The high storage requirement problem in blockchains is one of the few limitations that can hinder the technology from reaching its maximum potential. The space that we need to store the data in blockchains, either public or private, is growing exponentially and thus, hindering its adoption in data-heavy applications. In this study, we propose SliveredChain, a system designed to reduce the space required at each node of a private blockchain network. We plan to achieve the above by partitioning the chain into some non-overlapping shards, make a certain number of copies of each shard, and then store the shards across all the nodes more or less uniformly. This strategy ensures both reduced storage requirement at each node and fault tolerance in case one or more nodes in the network get disconnected.
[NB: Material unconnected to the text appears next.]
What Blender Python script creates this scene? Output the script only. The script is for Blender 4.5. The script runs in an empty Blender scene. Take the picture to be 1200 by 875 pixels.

In SliveredChain, we devise an efficient way to distribute the shards among the nodes in the network. After that, we show that any typical blockchain operation like new block addition or querying the ledger can be done even when no single node has the entire blockchain. Finally, we conduct an extensive experiment on SliveredChain using Azure Cloud Services. Our evaluation shows that SliveredChain significantly reduces (up to 90.36%) the storage requirement at each node and scales very well with the addition of new nodes in the network.